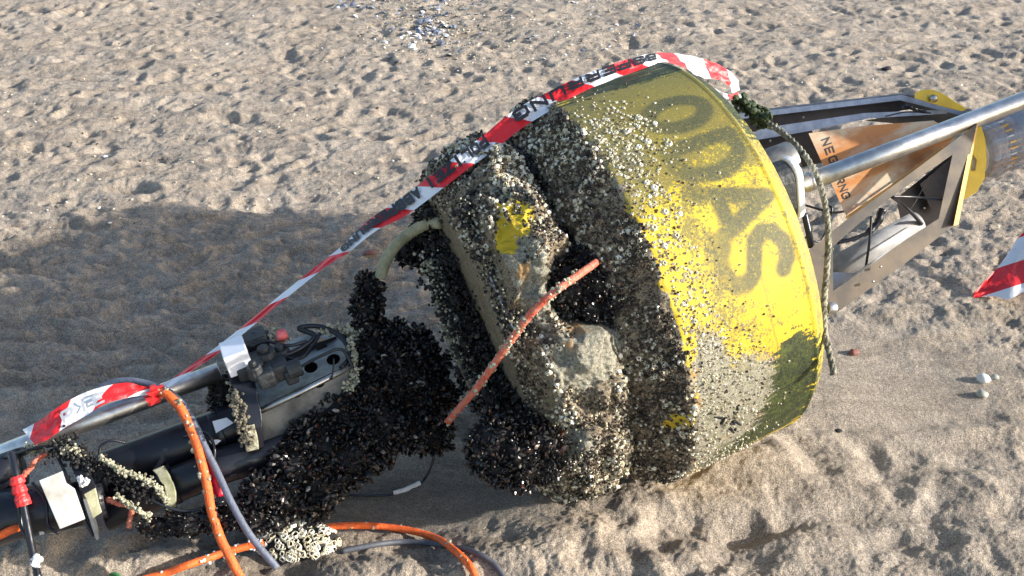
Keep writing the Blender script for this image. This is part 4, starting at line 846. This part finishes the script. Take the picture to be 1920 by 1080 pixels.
#%%TAPE
# ------------------------------------------------------------------ barrier tape
def ribbon(name, rows_, period, phase, label, group=None, tm=None, wrinkle=.003, across=6):
    """rows_: (upper px, lower px, depth upper, depth lower)"""
    sh = .09; rows_ = [((u[0]+(l[0]-u[0])*sh, u[1]+(l[1]-u[1])*sh), (l[0]+(u[0]-l[0])*sh, l[1]+(u[1]-l[1])*sh), du, dl2) for (u, l, du, dl2) in rows_]
    a = cat_([at(*u, du) for (u, l, du, dl2) in rows_], 8); b_ = cat_([at(*l, dl2) for (u, l, du, dl2) in rows_], 8); n = len(a)
    mid = (a+b_)/2; ln = np.concatenate([[0], np.cumsum(np.linalg.norm(np.diff(mid, axis=0), axis=1))])
    v = []; uv = []
    for i in range(n):
        for k in range(across+1):
            q = k/across; p = a[i]*(1-q)+b_[i]*q; wv = wrinkle*math.sin(k*1.9+math.sin(i*.23)*2)*(1 if 0 < k < across else .3) + wrinkle*.6*math.sin(i*.9+k)
            v.append(p - NN*wv); uv.append((ln[i]/period+phase, q, 0))
    m_ = across+1; f = [(i*m_+k, i*m_+k+1, (i+1)*m_+k+1, (i+1)*m_+k) for i in range(n-1) for k in range(across)]
    o = obj(name, np.array(v), f, M['tape'], None, smooth=True, attrs={'uvw': np.array(uv)}, label=label, cat='barrier tape', group=group)
    return o, a, b_, ln
DT = [.05, .045, .04, .05, .07, .09, .12, .15, .20, .22, .20, .20, .20, .20, .18, .145, .10]
UP = [(296, 728), (360, 682), (420, 638), (520, 556), (600, 492), (642, 458), (690, 410), (740, 375), (800, 330), (860, 284), (905, 250), (960, 205), (1020, 172), (1080, 143), (1140, 120), (1200, 102), (1240, 97)]
LO = [(301, 739), (366, 693), (427, 651), (528, 568), (608, 504), (653, 476), (708, 434), (762, 408), (822, 364), (882, 318), (928, 285), (982, 243), (1038, 208), (1092, 176), (1150, 152), (1208, 131), (1246, 118)]
rows_ = [(u, l, d, d+.03) for u, l, d in zip(UP, LO, DT)]
rows_ += [((1276, 99), (1286, 130), .05, .08), ((1306, 104), (1300, 142), .04, .07), ((1335, 112), (1322, 150), .02, .05), ((1362, 126), (1350, 152), .0, .02), ((1384, 148), (1366, 164), -.01, .0), ((1388, 168), (1372, 176), -.02, -.01)]
TR = rows_
tape, ta, tb, tl = ribbon('barrier_tape', TR, .172, .30, 'long red and white police tape stretched from the tail over the yellow hull')
LN = lambda px: float(np.interp(px, proj((ta+tb)/2)[:, 0], tl))
def tape_fn(x, y, flip=True):
    """x metres along the tape, y 0..1 across from the lower edge"""
    i = np.interp(x, tl, np.arange(len(tl))); i0 = int(min(i, len(tl)-2)); f_ = i-i0
    a = ta[i0]*(1-f_)+ta[i0+1]*f_; b_ = tb[i0]*(1-f_)+tb[i0+1]*f_; p = a*(1-y)+b_*y; r = CAM-p; return p + r/np.linalg.norm(r)*.008
for text, x0, x1 in (('BSPERRUNG', 1232, 962), ('POLIZEI', 916, 800), ('ABSPERRUNG', 790, 640)):
    l0, l1 = LN(x0), LN(x1); n = len(text); adv = (l0-l1)/n
    glyphs(text, 0, adv, adv*.62, .50, 1., (lambda x, y: None), 'x', None, None) if False else None
    for i, ch in enumerate(text):
        mb = MB()
        for pl in FONT[ch]:
            for (p0, p1) in zip(pl[:-1], pl[1:]):
                # upside-down print: reads from right to left, its feet at the upper edge
                q0 = np.array([l0-(i+p0[0]*.66+.1)*adv, .06+p0[1]*.48]); q1 = np.array([l0-(i+p1[0]*.66+.1)*adv, .06+p1[1]*.48])
                wm = .034; d = (q1-q0)*[1, wm]; L2 = np.hypot(*d)+1e-9; d = d/L2; sw = min(adv*.155, .0034); nn = np.array([-d[1], d[0]])*sw; e = d*sw; pts = []
                for k in range(4):
                    c = q0 + (q1-q0)*k/3 + (e*[1, 1/wm] if k == 3 else (-e*[1, 1/wm] if k == 0 else 0))
                    for sg in (-1, 1): u_ = c + sg*nn*[1, 1/wm]; pts.append(tape_fn(u_[0], float(np.clip(u_[1], .0, 1))))
                mb.add(pts, [(2*k, 2*k+1, 2*k+3, 2*k+2) for k in range(3)])
        mb.build('letter', M['print'], tape)
# short strip of the same tape's end along the rim
ribbon('barrier_tape', [((1290, 132), (1284, 128), .06, .06), ((1330, 158), (1322, 166), .05, .05), ((1366, 176), (1352, 184), .03, .03), ((1385, 172), (1376, 188), .0, .02), ((1392, 186), (1380, 192), -.02, .0)], .10, .25, 'crumpled end of red and white tape hanging over the top rim of the hull', wrinkle=.004)
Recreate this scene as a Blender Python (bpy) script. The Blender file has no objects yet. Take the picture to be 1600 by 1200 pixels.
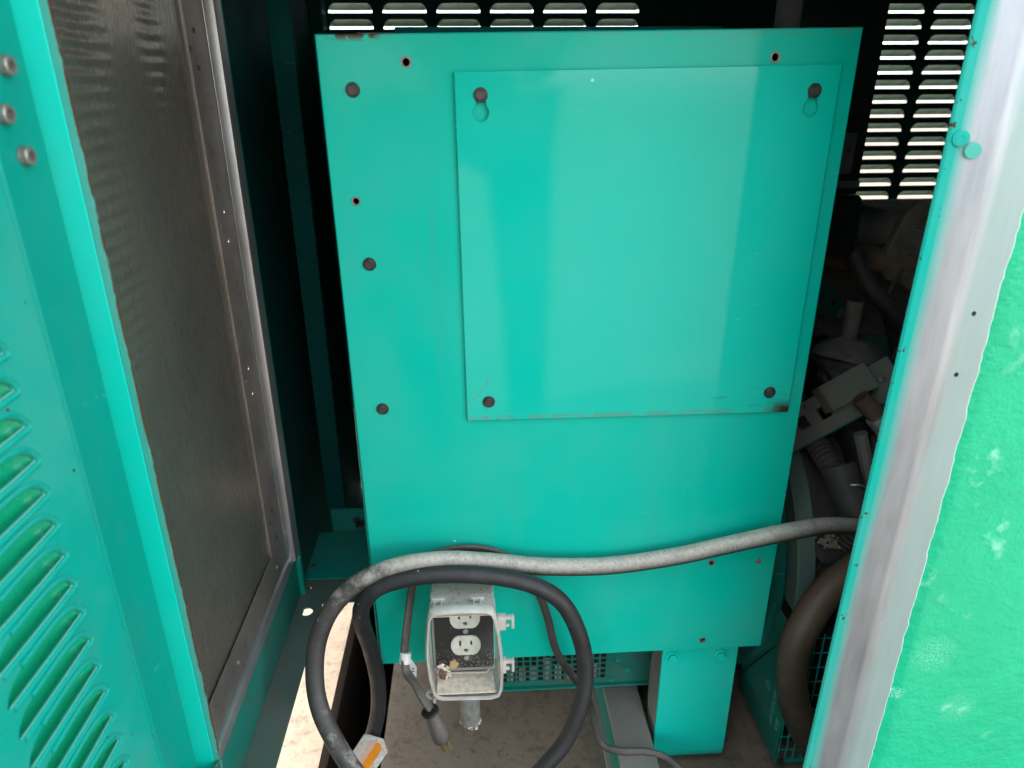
import bpy, bmesh, math, random
from mathutils import Vector, Matrix
from mathutils.geometry import tessellate_polygon
random.seed(7)
S = bpy.context.scene
COL = S.collection
R = math.radians

# ------------------------------------------------------------------ camera
cam = bpy.data.cameras.new('camera'); cam_o = bpy.data.objects.new('camera', cam); COL.objects.link(cam_o)
cam.sensor_width = 36.0; cam.lens = 24.975; cam.clip_start = 0.01; cam.clip_end = 500
def cam_matrix(p, y, r):
    f = Vector((math.sin(y)*math.cos(p), math.cos(y)*math.cos(p), -math.sin(p)))
    rt = Vector((math.cos(y), -math.sin(y), 0)); up = rt.cross(f)
    r2 = rt*math.cos(r) + up*math.sin(r); u2 = r2.cross(f)
    return Matrix((r2, u2, -f)).transposed()
cam_o.matrix_world = Matrix.Translation((-0.1150, -0.7131, 0.6829)) @ cam_matrix(0.3949, 0.0529, -0.0059).to_4x4()
cam.dof.use_dof = True; cam.dof.focus_distance = 0.80; cam.dof.aperture_fstop = 6.5
S.camera = cam_o

# ------------------------------------------------------------------ sky, sun, exposure
EL, AZ = R(56), R(15)
w = bpy.data.worlds.new('World'); S.world = w; w.use_nodes = True
nt = w.node_tree; nt.nodes.clear()
sky = nt.nodes.new('ShaderNodeTexSky'); sky.sky_type = 'NISHITA'; sky.sun_disc = False
sky.sun_elevation = EL; sky.sun_rotation = R(-75); sky.dust_density = 1.2; sky.air_density = 1.2
hs = nt.nodes.new('ShaderNodeHueSaturation'); hs.inputs['Saturation'].default_value = 0.36
bg = nt.nodes.new('ShaderNodeBackground'); bg.inputs['Strength'].default_value = 0.15
out = nt.nodes.new('ShaderNodeOutputWorld')
nt.links.new(sky.outputs[0], hs.inputs['Color']); nt.links.new(hs.outputs[0], bg.inputs['Color']); nt.links.new(bg.outputs[0], out.inputs[0])
sl = bpy.data.lights.new('sun', 'SUN'); sl.energy = 2.0; sl.angle = R(0.5); sl.color = (1, 0.96, 0.90)
so = bpy.data.objects.new('sun', sl); COL.objects.link(so)
so.rotation_euler = Vector((-math.cos(EL)*math.cos(AZ), math.cos(EL)*math.sin(AZ), math.sin(EL))).to_track_quat('Z', 'Y').to_euler()
S.view_settings.view_transform = 'Standard'; S.view_settings.look = 'None'
S.view_settings.exposure = 2.65; S.view_settings.gamma = 1.0

# ------------------------------------------------------------------ material kit
class NT:
    def __init__(s, name):
        s.m = bpy.data.materials.new(name); s.m.use_nodes = True; s.t = s.m.node_tree
        s.b = s.t.nodes['Principled BSDF']; s.tc = s.n('TexCoord').outputs['Object']
    def n(s, typ, **kw):
        o = s.t.nodes.new('ShaderNode'+typ)
        for k, v in kw.items():
            if isinstance(k, str) and hasattr(o, k): setattr(o, k, v)
        return o
    def l(s, a, b): s.t.links.new(a, b)
    def put(s, sock, v):
        if isinstance(v, bpy.types.NodeSocket): s.l(v, sock)
        else:
            if sock.type == 'RGBA' and len(v) == 3: v = (*v, 1)
            sock.default_value = v
    def mapped(s, scale=(1, 1, 1), rot=(0, 0, 0)):
        m = s.n('Mapping'); s.l(s.tc, m.inputs[0]); m.inputs['Scale'].default_value = scale; m.inputs['Rotation'].default_value = rot
        return m.outputs[0]
    def noise(s, scale, detail=4, rough=.55, vec=None, dist=0):
        o = s.n('TexNoise'); s.l(vec or s.tc, o.inputs['Vector'])
        o.inputs['Scale'].default_value = scale; o.inputs['Detail'].default_value = detail
        o.inputs['Roughness'].default_value = rough; o.inputs['Distortion'].default_value = dist
        return o.outputs['Fac']
    def voro(s, scale, feature='F1', vec=None, out='Distance'):
        o = s.n('TexVoronoi'); o.feature = feature; s.l(vec or s.tc, o.inputs['Vector']); o.inputs['Scale'].default_value = scale
        return o.outputs[out]
    def ramp(s, v, a, b, lo=0., hi=1.):
        o = s.n('MapRange'); o.clamp = True; s.l(v, o.inputs['Value'])
        for i, x in zip((1, 2, 3, 4), (a, b, lo, hi)): o.inputs[i].default_value = x
        return o.outputs[0]
    def math(s, op, a, b=0.):
        o = s.n('Math'); o.operation = op; s.put(o.inputs[0], a); s.put(o.inputs[1], b); return o.outputs[0]
    def mix(s, f, a, b, mode='MIX'):
        o = s.n('Mix'); o.data_type = 'RGBA'; o.blend_type = mode
        s.put(o.inputs[0], f); s.put(o.inputs[6], a); s.put(o.inputs[7], b); return o.outputs[2]
    def xyz(s):
        o = s.n('SeparateXYZ'); s.l(s.tc, o.inputs[0]); return o.outputs
    def normal_z(s):
        g = s.n('NewGeometry'); o = s.n('SeparateXYZ'); s.l(g.outputs['Normal'], o.inputs[0]); return o.outputs[2]
    def band(s, v, a, b, soft):
        return s.math('MULTIPLY', s.ramp(v, a-soft, a+soft), s.ramp(v, b-soft, b+soft, 1, 0))
    def bump(s, h, strength=.3, dist=.001, prev=None):
        o = s.n('Bump'); s.put(o.inputs['Height'], h); o.inputs['Strength'].default_value = strength; o.inputs['Distance'].default_value = dist
        if prev is not None: s.l(prev, o.inputs['Normal'])
        s.l(o.outputs[0], s.b.inputs['Normal']); return o.outputs[0]
    def set(s, **kw):
        for k, v in kw.items():
            s.put(s.b.inputs[k.replace('_', ' ')], v)
        return s
    def specks(s, scale, size, keep):
        o = s.n('TexVoronoi'); s.l(s.tc, o.inputs['Vector']); o.inputs['Scale'].default_value = scale
        sp = s.n('SeparateColor'); s.l(o.outputs['Color'], sp.inputs[0])
        big = s.ramp(sp.outputs[1], 0, 1, size*.4, size*1.3)
        return s.math('MULTIPLY', s.math('LESS_THAN', o.outputs['Distance'], big), s.math('GREATER_THAN', sp.outputs[0], keep))

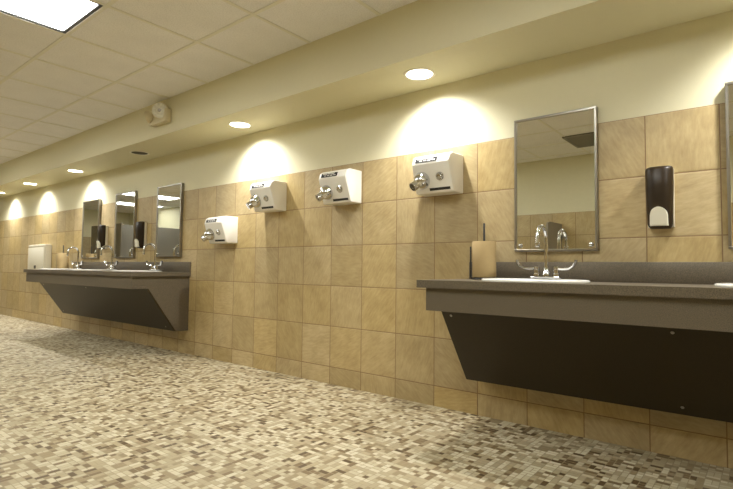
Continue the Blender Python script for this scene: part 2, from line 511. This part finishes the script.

━━━━━━━━━━━━━━━━━━━━

What you have to do:
For this exercise, gather every line of the data that contains the word "from".

Final answer:
tape, ta, tb, tl = ribbon('barrier_tape', TR, .172, .30, 'long red and white police tape stretched from the tail over the yellow hull')
    """x metres along the tape, y 0..1 across from the lower edge"""
                # upside-down print: reads from right to left, its feet at the upper edge
from mathutils import Vector, Matrix
from mathutils.geometry import tessellate_polygon
Continue the Blender Python script for this scene: part 2, from line 511. This part finishes the script.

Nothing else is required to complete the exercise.